Up to and including the line with "R = math.radians", reproduce the listing below exactly, beginning at its first line.

## start Raw data

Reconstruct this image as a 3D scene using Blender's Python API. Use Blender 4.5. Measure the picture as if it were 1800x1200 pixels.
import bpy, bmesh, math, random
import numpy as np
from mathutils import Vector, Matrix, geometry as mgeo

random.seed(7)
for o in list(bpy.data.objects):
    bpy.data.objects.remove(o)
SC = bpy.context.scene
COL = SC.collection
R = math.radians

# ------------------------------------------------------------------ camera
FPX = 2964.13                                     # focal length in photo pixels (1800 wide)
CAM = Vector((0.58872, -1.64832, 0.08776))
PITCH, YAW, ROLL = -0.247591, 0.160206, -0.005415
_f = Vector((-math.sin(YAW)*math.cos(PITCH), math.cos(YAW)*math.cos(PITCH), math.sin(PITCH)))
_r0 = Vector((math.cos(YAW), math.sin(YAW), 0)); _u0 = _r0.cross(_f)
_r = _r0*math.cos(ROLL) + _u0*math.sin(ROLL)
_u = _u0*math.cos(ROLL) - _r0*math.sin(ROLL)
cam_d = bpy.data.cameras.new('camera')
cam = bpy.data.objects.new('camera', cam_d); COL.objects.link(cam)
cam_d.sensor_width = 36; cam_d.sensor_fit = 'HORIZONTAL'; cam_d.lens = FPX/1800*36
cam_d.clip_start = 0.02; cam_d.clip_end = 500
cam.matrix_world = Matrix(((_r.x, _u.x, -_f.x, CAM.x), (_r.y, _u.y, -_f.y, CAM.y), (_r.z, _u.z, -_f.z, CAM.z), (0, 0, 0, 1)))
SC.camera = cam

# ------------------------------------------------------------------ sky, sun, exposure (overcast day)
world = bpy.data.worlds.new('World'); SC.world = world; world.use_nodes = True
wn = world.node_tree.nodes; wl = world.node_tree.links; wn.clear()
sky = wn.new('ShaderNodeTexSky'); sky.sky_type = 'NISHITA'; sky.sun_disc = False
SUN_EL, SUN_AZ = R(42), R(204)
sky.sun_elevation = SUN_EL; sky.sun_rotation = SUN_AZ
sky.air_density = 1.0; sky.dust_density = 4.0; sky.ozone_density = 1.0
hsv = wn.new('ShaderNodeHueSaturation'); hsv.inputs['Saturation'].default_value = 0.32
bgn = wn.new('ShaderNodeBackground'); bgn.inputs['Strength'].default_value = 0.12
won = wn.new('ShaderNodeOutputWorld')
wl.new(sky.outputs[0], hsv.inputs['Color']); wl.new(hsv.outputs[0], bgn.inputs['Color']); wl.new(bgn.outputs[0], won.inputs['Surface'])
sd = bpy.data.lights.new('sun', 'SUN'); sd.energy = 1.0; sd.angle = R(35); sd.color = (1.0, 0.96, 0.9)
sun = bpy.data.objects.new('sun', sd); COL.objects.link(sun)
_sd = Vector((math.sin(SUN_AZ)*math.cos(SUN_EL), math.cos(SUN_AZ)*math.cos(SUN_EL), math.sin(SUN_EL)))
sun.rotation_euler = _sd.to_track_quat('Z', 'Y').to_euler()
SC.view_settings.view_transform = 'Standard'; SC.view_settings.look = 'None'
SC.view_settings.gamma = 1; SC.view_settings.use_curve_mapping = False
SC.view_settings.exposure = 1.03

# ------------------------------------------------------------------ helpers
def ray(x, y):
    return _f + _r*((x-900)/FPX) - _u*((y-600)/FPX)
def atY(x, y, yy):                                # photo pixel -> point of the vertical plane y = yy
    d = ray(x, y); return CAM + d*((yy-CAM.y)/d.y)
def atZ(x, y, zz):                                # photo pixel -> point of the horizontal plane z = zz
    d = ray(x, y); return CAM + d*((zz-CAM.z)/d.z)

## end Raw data

▶ **Full response**:
Reconstruct this image as a 3D scene using Blender's Python API. Use Blender 4.5. Measure the picture as if it were 1800x1200 pixels.
import bpy, bmesh, math, random
import numpy as np
from mathutils import Vector, Matrix, geometry as mgeo

random.seed(7)
for o in list(bpy.data.objects):
    bpy.data.objects.remove(o)
SC = bpy.context.scene
COL = SC.collection
R = math.radians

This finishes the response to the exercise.